【italiazuki】フリウリの燻製生ハム「プロシュット・ディ・サウリス I.G.P.」
フリウリの燻製生ハム「プロシュット・ディ・サウリス I.G.P.」(2018/08/01)
サウリス産プロシュットI.G.P. (Prosciutto di Sauris I.G.P.) は、フリウリ・ヴェネツィア・ジュリアの北部、峡谷ともいえるサウリス村でつくられる希少なプロシュットだ。標高1200mに位置する稀有な場所で製造されており、原産地呼称のI.G.P.認定とはいえ、その生産者はたったの2社のみ。
標高1200mの自然に囲まれた地域にてこのプロシュットが生まれる。
土地的な歴史から、長くドイツの文化の影響を受け、また長く厳しい冬を越さなければならない故から生まれた、世紀を超えたこの土地ならではの生産物といえる。
さて、この土地に行き着くまでには、結構な山道をクネクネと車で登っていく必要がある。途中、岩を切り出しただけのようなトンネルをいくつか抜けると…
目の覚めるようなエメラルドグリーンの大きなサウリス湖に出る。
サウリス村の入り口、サウリス湖。水面の色が非常に特殊‼︎
これは、戦時中にドイツ軍により捕虜となったニュージーランド人たちの現場での働きによりできあがったものだとか。
どこまでも奥へ奥へと続く峡谷のような風景と、深さを感じるブルー/グリーン、そしてその歴史を考えながら水面を見ていると、まるで吸い込まれるのではないか、という錯覚に陥るようだ。
ここで1862年創業のプロシュットフィーチョ「WOLF (ヴォルフ)」を訪ねる。会社名の「WOLF」は創業家族の屋号。人口約400人ほどの小さなこの村は、そのほぼ全ての家が「Petris (ペトリス)」という苗字を持つ。そのため、お互いを区別するために屋号を用いるのが常となっている。
原料となる豚は、北イタリアを中心として飼育されたものを使用する。腿肉の形となって納品される肉には、塩、胡椒、ニンニクがすりこまれ、数日間置いたのち、塩をはずし、温度と湿度のコントロールされた保管庫にてしばらくおかれる。
その後、サウリス産プロシュット独特の工程である「アッフミカトゥーラ」に入る。いわゆる燻製だ。
燻製に使われる木はブナと決められているが、ブナの燻煙は適度に柔らかく、甘みを帯びるほど良さを持ちあわせているので、同製品に適する唯一の木材とされている。
ひんやりとした燻製室。室内にほのかな煙が充満している。
サウリスのハム類の特色をつくるブナの木の炊き場にて。同社を支えるクリスティアンさん
同社の燻製室は肉の保管・熟成庫のある階下に位置し、ここに並ぶいくつかの炊き場からあがる煙は直接燻製室へつながっている。

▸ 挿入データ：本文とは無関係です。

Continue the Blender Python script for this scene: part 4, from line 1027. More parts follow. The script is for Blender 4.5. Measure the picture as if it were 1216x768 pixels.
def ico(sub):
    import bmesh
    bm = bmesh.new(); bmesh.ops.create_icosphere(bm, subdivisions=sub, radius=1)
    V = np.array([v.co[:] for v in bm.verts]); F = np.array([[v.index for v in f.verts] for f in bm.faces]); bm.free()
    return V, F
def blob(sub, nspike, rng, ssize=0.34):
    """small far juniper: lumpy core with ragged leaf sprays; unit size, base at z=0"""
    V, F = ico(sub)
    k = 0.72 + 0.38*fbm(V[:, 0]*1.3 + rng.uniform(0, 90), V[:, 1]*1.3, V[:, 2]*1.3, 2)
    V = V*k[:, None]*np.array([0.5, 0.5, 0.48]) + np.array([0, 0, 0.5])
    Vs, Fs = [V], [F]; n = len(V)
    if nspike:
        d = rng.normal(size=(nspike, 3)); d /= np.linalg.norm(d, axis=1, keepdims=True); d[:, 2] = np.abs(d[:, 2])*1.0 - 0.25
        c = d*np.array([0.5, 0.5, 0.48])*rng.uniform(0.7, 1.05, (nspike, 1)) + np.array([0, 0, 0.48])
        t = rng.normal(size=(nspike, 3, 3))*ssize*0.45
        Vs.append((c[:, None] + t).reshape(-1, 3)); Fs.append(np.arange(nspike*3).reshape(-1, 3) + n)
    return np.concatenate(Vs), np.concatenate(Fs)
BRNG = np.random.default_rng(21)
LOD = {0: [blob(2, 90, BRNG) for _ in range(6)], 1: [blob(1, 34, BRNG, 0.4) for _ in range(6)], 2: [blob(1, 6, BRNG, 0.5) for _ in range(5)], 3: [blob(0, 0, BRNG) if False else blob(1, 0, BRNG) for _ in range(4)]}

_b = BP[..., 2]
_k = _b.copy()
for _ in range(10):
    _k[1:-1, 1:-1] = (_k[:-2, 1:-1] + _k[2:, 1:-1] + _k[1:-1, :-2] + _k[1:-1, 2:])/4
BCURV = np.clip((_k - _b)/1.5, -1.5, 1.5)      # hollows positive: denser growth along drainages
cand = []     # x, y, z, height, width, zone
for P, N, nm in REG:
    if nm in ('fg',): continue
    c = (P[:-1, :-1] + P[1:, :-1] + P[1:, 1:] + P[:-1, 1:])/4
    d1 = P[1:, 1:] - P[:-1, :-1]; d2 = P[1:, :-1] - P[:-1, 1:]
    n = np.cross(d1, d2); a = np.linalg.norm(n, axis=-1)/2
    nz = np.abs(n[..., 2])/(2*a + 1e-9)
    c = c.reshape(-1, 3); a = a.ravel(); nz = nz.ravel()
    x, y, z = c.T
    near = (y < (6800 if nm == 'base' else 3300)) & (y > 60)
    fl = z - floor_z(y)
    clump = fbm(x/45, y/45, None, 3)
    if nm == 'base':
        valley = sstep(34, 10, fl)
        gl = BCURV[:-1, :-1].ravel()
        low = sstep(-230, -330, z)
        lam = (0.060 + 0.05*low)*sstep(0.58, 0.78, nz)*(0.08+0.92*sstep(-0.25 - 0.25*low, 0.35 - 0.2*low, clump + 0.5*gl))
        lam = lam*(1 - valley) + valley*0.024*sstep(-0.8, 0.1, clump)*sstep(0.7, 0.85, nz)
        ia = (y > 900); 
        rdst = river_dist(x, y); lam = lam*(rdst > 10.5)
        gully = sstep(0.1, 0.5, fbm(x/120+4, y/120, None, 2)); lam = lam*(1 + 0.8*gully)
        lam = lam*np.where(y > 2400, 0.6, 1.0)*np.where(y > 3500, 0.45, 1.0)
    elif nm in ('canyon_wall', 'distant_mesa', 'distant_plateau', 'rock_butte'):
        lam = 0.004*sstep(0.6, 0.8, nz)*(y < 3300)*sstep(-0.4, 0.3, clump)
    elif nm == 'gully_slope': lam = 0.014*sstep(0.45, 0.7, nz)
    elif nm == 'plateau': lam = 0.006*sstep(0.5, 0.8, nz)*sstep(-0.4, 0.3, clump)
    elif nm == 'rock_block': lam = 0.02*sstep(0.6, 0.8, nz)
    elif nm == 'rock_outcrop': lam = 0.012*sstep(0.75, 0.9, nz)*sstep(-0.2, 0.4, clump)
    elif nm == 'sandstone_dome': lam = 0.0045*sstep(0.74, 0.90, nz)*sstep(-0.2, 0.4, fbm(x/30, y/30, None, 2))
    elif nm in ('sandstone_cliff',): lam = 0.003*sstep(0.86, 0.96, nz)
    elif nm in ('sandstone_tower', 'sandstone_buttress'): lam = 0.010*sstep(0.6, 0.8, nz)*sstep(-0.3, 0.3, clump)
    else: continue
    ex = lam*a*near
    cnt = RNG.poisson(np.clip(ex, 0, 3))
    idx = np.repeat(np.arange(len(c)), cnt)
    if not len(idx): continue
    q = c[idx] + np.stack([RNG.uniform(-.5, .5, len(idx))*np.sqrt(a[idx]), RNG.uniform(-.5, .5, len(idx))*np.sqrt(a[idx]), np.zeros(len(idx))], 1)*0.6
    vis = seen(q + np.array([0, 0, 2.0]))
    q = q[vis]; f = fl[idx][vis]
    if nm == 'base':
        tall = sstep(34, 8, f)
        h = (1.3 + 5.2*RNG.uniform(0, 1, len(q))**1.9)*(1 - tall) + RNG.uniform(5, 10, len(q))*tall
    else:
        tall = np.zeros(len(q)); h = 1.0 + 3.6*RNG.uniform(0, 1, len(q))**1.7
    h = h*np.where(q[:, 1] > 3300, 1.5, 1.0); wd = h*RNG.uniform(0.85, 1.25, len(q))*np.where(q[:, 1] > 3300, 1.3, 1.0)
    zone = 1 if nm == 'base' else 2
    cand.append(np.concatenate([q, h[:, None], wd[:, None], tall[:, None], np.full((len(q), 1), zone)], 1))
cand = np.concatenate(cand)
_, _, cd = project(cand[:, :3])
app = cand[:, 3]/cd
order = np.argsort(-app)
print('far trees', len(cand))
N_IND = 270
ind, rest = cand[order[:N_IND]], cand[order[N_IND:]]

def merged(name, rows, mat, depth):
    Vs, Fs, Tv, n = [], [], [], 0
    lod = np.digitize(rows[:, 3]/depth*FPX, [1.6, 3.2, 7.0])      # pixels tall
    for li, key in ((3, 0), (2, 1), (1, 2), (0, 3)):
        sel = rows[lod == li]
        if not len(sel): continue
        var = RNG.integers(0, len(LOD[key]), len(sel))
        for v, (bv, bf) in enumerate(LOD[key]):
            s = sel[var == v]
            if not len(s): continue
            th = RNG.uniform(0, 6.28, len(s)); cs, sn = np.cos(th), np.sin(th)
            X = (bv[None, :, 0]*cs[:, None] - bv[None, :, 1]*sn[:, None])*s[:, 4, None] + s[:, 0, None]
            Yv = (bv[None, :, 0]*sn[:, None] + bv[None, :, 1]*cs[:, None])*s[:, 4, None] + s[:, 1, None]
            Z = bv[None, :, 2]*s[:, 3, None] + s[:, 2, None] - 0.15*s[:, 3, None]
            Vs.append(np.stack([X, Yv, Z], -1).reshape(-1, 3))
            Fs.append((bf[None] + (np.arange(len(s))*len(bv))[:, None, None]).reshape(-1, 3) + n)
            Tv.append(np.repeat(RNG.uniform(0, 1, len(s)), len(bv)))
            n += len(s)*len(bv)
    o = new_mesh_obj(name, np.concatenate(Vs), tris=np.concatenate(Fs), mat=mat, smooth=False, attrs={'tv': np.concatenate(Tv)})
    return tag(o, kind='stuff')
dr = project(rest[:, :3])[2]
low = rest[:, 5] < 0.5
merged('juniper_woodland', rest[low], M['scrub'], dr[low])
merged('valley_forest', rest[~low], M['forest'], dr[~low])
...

煙が直接つながる上階の燻製室は低温庫となっているため、燻製はいわゆる冷燻となる。燻製期間は3日間。ここでほどよい燻製臭が肉にまわり、独特の風味を生みだすこととなる。
製品として出荷可能な状態。見ているだけでどことなく燻製香がしてきそうだ
その後は熟成室へ。ここでゆっくりゆっくりと熟成が進み、14ヶ月に達した際に品質がコントロールされる。合格したものは、焼印が押され、ようやく「プロシュット・ディ・サウリスI.G.P.」として認められ、市場に出荷できる態勢となる。
このプロシュットの味わいの特徴としては、旨みや甘みがほどよく、脂が全体にうまくのっていること。(I.G.P.の認定の焼印がされるのは、14ヶ月経過時に検査に合格したもののみ)ナッツのような脂と旨みが相互する非常にまろやかさが他地でのプロシュットと一線を画す。薄くスライスしていただくそれは、もちろん食する部位にもよるが、下に残るほどよい塩気は、なんとも北の山奥でつくられる力強さを感じさせる。
そして、これには、しっかりとした味わいを持つ土着品種のフリウラーノを合わせたいところだ。
スライスしたプロシュット。奥はこれも同社の看板商品、スペック。
出荷の際には同社のブランドがかけられる。
同社では、特に18ヶ月熟成に達したものを、「ノンノ・ベッピ」として、ラインナップしている。その熟成した旨みをさらに特徴としたものも同社自慢の一品だ。
そして、同様に同社の看板製品でもあるスペックも合わせて味わうべきもの。
同社売店にて。その場でスライスもしてもらえる。